The recent Transparency International report “finding” that Australia slipped 12 places in its Corruption Perceptions Index, and out of the top 10, with a score of 73/100 is utterly baseless and should be condemned. It unfairly smears Australia’s reputation as a country with the highest standards of business integrity.
From my experience of doing business in many countries around the world, Australia is about as corruption free as it is possible for any country to be, given that there will always be a small number of breaches of any law, even given our robust regulatory framework and population which is well educated in the imperative of ethical behaviour. Given that no one is ever awarded perfection on any performance scale, Australia should have scored around 95/100. The missing 5 points would adequately account for the acceptance of certain inappropriate political donations by property developers in the Eastern States.
This report also claims that Uruguay is less corrupt than the United States!
Media reports claimed that key reasons for Australia’s “Score” were:
1. (Allegedly) not having the world’s best practice anti-bribery laws. This claim is patently false. Australia’s laws against foreign and domestic bribery are comprehensive and appropriate. Yes, a small number of other jurisdictions, such as the UK, have more stringent anti-bribery laws. But these laws are unworkable, and place an unfair burden on business by outlawing even minor facilitation payments, which are an unfortunate but necessary condition of doing business in many developing countries. The UK law contains unfair provisions which effectively deem directors to be guilty of bribery in certain circumstances unless they prove otherwise. This goes well beyond best practice into overkill, and creates (yet further) disincentives to fair business risk-taking.

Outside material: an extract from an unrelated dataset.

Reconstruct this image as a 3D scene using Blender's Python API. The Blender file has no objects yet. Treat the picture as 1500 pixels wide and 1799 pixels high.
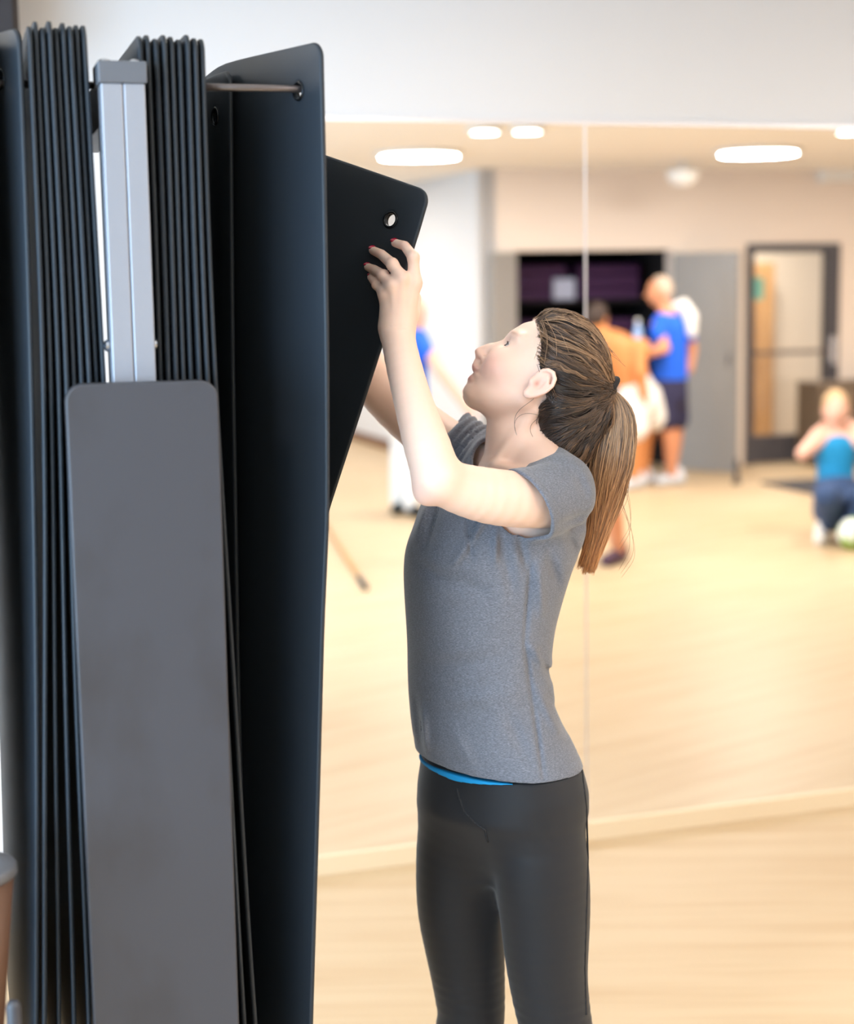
import bpy, bmesh, math, random
import numpy as np
from mathutils import Vector, Matrix
from mathutils.geometry import delaunay_2d_cdt
random.seed(7); RNG = np.random.default_rng(7)
scene = bpy.context.scene
COL = scene.collection

# ------------------------------------------------------------------ camera
FPX = 2900.0; CAMH = 1.70
PITCH = math.atan((899.5 - 497) / FPX); ROLL = 0.016
cF = np.array([0, math.cos(PITCH), -math.sin(PITCH)])
_R0 = np.array([1.0, 0, 0]); _U0 = np.array([0, math.sin(PITCH), math.cos(PITCH)])
cR = _R0 * math.cos(ROLL) - _U0 * math.sin(ROLL)
cU = _U0 * math.cos(ROLL) + _R0 * math.sin(ROLL)
cC = np.array([0, 0, CAMH])
cam_d = bpy.data.cameras.new('camera'); cam = bpy.data.objects.new('camera', cam_d); COL.objects.link(cam)
cam.matrix_world = Matrix(((cR[0], cU[0], -cF[0], 0), (cR[1], cU[1], -cF[1], 0), (cR[2], cU[2], -cF[2], CAMH), (0, 0, 0, 1)))
cam_d.sensor_fit = 'VERTICAL'; cam_d.sensor_height = 36.0; cam_d.sensor_width = 36.0
cam_d.lens = FPX / 1799.0 * 36.0
cam_d.clip_start = 0.05; cam_d.clip_end = 200
cam_d.dof.use_dof = True; cam_d.dof.focus_distance = 2.62
cam_d.dof.aperture_fstop = (cam_d.lens / 1000.0) / 0.024
scene.camera = cam
# ------------------------------------------------------------------ world, exposure
scene.view_settings.view_transform = 'Standard'; scene.view_settings.look = 'None'
scene.view_settings.gamma = 1.0; scene.view_settings.use_curve_mapping = False
scene.view_settings.exposure = -0.42
LAMP_STRENGTH = 9.0
WINDOW_POWER = 680.0
LAMP_WATT = 20.0
scene.cycles.max_bounces = 6; scene.cycles.diffuse_bounces = 3; scene.cycles.glossy_bounces = 3; scene.cycles.transparent_max_bounces = 8; scene.cycles.blur_glossy = 0.5
world = bpy.data.worlds.new('world'); scene.world = world; world.use_nodes = True
bg = world.node_tree.nodes['Background']; bg.inputs[0].default_value = (0.62, 0.78, 1.0, 1); bg.inputs[1].default_value = 1.0

def P(u, v, d): return cC + d * (cF + cR * (u - 750) / FPX - cU * (v - 899.5) / FPX)
def ray(u, v): return cF + cR * (u - 750) / FPX - cU * (v - 899.5) / FPX
def on_level(u, v, z=0.0):
    r = ray(u, v); return cC + r * (z - CAMH) / r[2]
def proj(p):
    q = np.asarray(p) - cC; d = q @ cF
    return 750 + FPX * (q @ cR) / d, 899.5 - FPX * (q @ cU) / d, d
# mirror wall frame: a along the wall (to the right), b away from the wall into the room
A0 = on_level(560, 1535); _B0 = on_level(1500, 1412)
_k = (_B0 - A0)[1] / (_B0 - A0)[0]
T = np.array([1, _k, 0]) / math.hypot(1, _k); N = np.array([_k, -1, 0]) / math.hypot(1, _k)
def AB(p): q = np.asarray(p) - A0; return float(q @ T), float(-(q @ N))      # a and depth behind the glass of a seen point
def ROOM(a, b, z=0.0): return A0 + a * T + b * N + np.array([0, 0, z])
def wall_a(u, v=800):                                                        # a on the mirror wall under a view ray
    r = ray(u, v); t = ((A0 - cC) @ N) / (r @ N); return float((cC + r * t - A0) @ T)
def seen_plane(u, v, b):                                                     # (a, z) of the point seen in the mirror on a plane b metres behind it
    r = ray(u, v); t = ((A0 - b * N - cC) @ N) / (r @ N); p = cC + r * t; return float((p - A0) @ T), float(p[2])
def unmirror(v): v = np.asarray(v, float); return v - 2 * ((v - A0) @ N)[..., None] * N

# ------------------------------------------------------------------ materials
def srgb(r, g, b):
    f = lambda c: (c / 255 / 12.92) if c / 255 <= 0.04045 else ((c / 255 + 0.055) / 1.055) ** 2.4
    return (f(r), f(g), f(b), 1)
def mat(name, col, rough=0.5, metal=0.0, spec=0.5, noise=None, bump=None, emit=None, attr=None, sss=0.0, coat=0.0, sheen=0.0):
    m = bpy.data.materials.new(name); m.use_nodes = True; nt = m.node_tree; b = nt.nodes['Principled BSDF']
    b.inputs['Base Color'].default_value = col; b.inputs['Roughness'].default_value = rough; b.inputs['Metallic'].default_value = metal
    b.inputs['Specular IOR Level'].default_value = spec
    if sss: b.inputs['Subsurface Weight'].default_value = sss; b.inputs['Subsurface Radius'].default_value = (0.012, 0.005, 0.003); b.inputs['Subsurface Scale'].default_value = 0.6
    if coat: b.inputs['Coat Weight'].default_value = coat; b.inputs['Coat Roughness'].default_value = 0.25
    if sheen: b.inputs['Sheen Weight'].default_value = sheen; b.inputs['Sheen Roughness'].default_value = 0.5
    if emit: b.inputs['Emission Color'].default_value = emit[0]; b.inputs['Emission Strength'].default_value = emit[1]
    tc = nt.nodes.new('ShaderNodeTexCoord'); src = None
    if attr:
        at = nt.nodes.new('ShaderNodeAttribute'); at.attribute_name = attr; src = at.outputs['Color']; nt.links.new(src, b.inputs['Base Color'])
    if noise:      # (scale xyz, detail, colour b, low, high)
        sc, det, c2, lo, hi = noise
        mp = nt.nodes.new('ShaderNodeMapping'); mp.inputs['Scale'].default_value = sc; nt.links.new(tc.outputs['Object'], mp.inputs[0])
        nz = nt.nodes.new('ShaderNodeTexNoise'); nz.inputs['Scale'].default_value = 1; nz.inputs['Detail'].default_value = det; nt.links.new(mp.outputs[0], nz.inputs[0])
        mr = nt.nodes.new('ShaderNodeMapRange'); mr.inputs[1].default_value = lo; mr.inputs[2].default_value = hi; nt.links.new(nz.outputs[0], mr.inputs[0])
        mx = nt.nodes.new('ShaderNodeMix'); mx.data_type = 'RGBA'; nt.links.new(mr.outputs[0], mx.inputs[0])
        if src: nt.links.new(src, mx.inputs[6])
        else: mx.inputs[6].default_value = col
        mx.inputs[7].default_value = c2
        nt.links.new(mx.outputs[2], b.inputs['Base Color'])
    if bump:       # (scale xyz, strength, distance)
        sc, st, di = bump
        mp = nt.nodes.new('ShaderNodeMapping'); mp.inputs['Scale'].default_value = sc; nt.links.new(tc.outputs['Object'], mp.inputs[0])
        nz = nt.nodes.new('ShaderNodeTexNoise'); nz.inputs['Scale'].default_value = 1; nz.inputs['Detail'].default_value = 3; nt.links.new(mp.outputs[0], nz.inputs[0])
        bp = nt.nodes.new('ShaderNodeBump'); bp.inputs['Strength'].default_value = st; bp.inputs['Distance'].default_value = di
        nt.links.new(nz.outputs[0], bp.inputs['Height']); nt.links.new(bp.outputs[0], b.inputs['Normal'])
    return m
M = {}
M['wall'] = mat('painted_wall', srgb(222, 222, 224), 0.75, bump=((60, 60, 60), 0.06, 0.002))
M['wall_cream'] = mat('cream_wall', srgb(236, 220, 206), 0.75)
M['ceiling'] = mat('ceiling_paint', srgb(244, 240, 234), 0.85)
M['floor'] = mat('beige_sport_floor', srgb(201, 176, 141), 0.40, spec=0.35, noise=((1.2, 14, 1), 4, srgb(189, 159, 121), 0.42, 0.72))
M['mirror'] = mat('mirror_silver', (0.95, 0.94, 0.92, 1), 0.0, 1.0)
M['bead'] = mat('seam_bead', srgb(215, 215, 220), 0.35, 0.9)
M['trim'] = mat('trim_channel', srgb(226, 204, 170), 0.4)
M['baseboard'] = mat('brown_baseboard', srgb(120, 84, 60), 0.6)
M['mat_black'] = mat('black_foam', srgb(38, 43, 49), 0.48, spec=0.30, bump=((900, 900, 900), 0.22, 0.0006))
M['eyelet'] = mat('eyelet_metal', srgb(28, 30, 34), 0.25, 0.6)
M['alu'] = mat('silver_post', srgb(150, 152, 160), 0.38, 0.35)
M['alu_dark'] = mat('post_cap_grey', srgb(96, 98, 104), 0.45, 0.2)
M['groove'] = mat('groove_dark', srgb(84, 86, 98), 0.6)
M['plate'] = mat('charcoal_plate', srgb(62, 62, 67), 0.42, spec=0.4, noise=((9, 9, 5), 5, srgb(54, 52, 54), 0.5, 0.75), bump=((700, 700, 700), 0.12, 0.0006))
M['steel'] = mat('steel_rod', srgb(120, 112, 112), 0.3, 0.85)
M['chrome'] = mat('bolt_steel', srgb(190, 195, 205), 0.2, 1.0)
M['dark'] = mat('dark_speaker', srgb(38, 28, 25), 0.6)
M['wood'] = mat('brown_wood', srgb(92, 62, 44), 0.5, noise=((30, 30, 3), 4, srgb(84, 56, 38), 0.4, 0.7))
M['skin'] = mat('skin', srgb(233, 194, 172), 0.48, spec=0.35, attr='Col', sss=0.12, bump=((350, 350, 350), 0.05, 0.0006))
M['shirt'] = mat('heather_grey_jersey', srgb(96, 98, 105), 0.9, spec=0.15, sheen=0.25, noise=((260, 260, 1400), 3, srgb(126, 128, 138), 0.42, 0.66), bump=((700, 700, 1100), 0.25, 0.0008))
M['leggings'] = mat('black_leggings', srgb(27, 27, 30), 0.62, spec=0.3, sheen=0.15, bump=((1500, 1500, 1500), 0.12, 0.0004))
M['legging_seam'] = mat('legging_seam', srgb(24, 24, 27), 0.8)
M['blue'] = mat('blue_undershirt', srgb(12, 140, 196), 0.8)
M['hair'] = mat('brown_hair', srgb(90, 66, 46), 0.42, spec=0.5, attr='Col')
M['tie'] = mat('black_hair_tie', srgb(22, 18, 20), 0.8)
M['nail'] = mat('red_nail', srgb(178, 10, 52), 0.15, coat=0.6)
M['eye'] = mat('eye_white', srgb(235, 228, 222), 0.15)
M['iris'] = mat('iris', srgb(88, 96, 98), 0.15)
M['lash'] = mat('lash', srgb(74, 48, 40), 0.7)
M['shoe'] = mat('grey_shoe', srgb(70, 72, 78), 0.7)
M['sole'] = mat('white_sole', srgb(225, 225, 225), 0.6)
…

2. The lack of a Federal anti-corruption commission. Australia already has comprehensive anticorruption laws at Federal and State levels, which are rigorously enforced, and anti-corruption commissions in all States. All a Federal anti-corruption commission would add would be the ability to pursue Ministers for misconduct such as unfairly directing Government spending to their own political advantage. This is not an omission which should have cost Australia 27 points on the scale, or more than about two points. Further, any Federal commission needs to have rules of operation which the stain on its State counterparts, which have destroyed numerous careers in cases where no corruption has ultimately been found.
Multinational NGOs such as Transparency International (the author of the report) are often co-opted to the left-wing social agenda, which can impede the credibility of their output. Serious scrutiny must be placed on the people who make up this body and the methodology which it adopted.
https://www.visualcapitalist.com/mapped-corruption-in-countries-around-the-world/
Australian business people who know that our country is largely corruption free should give no credence to this report.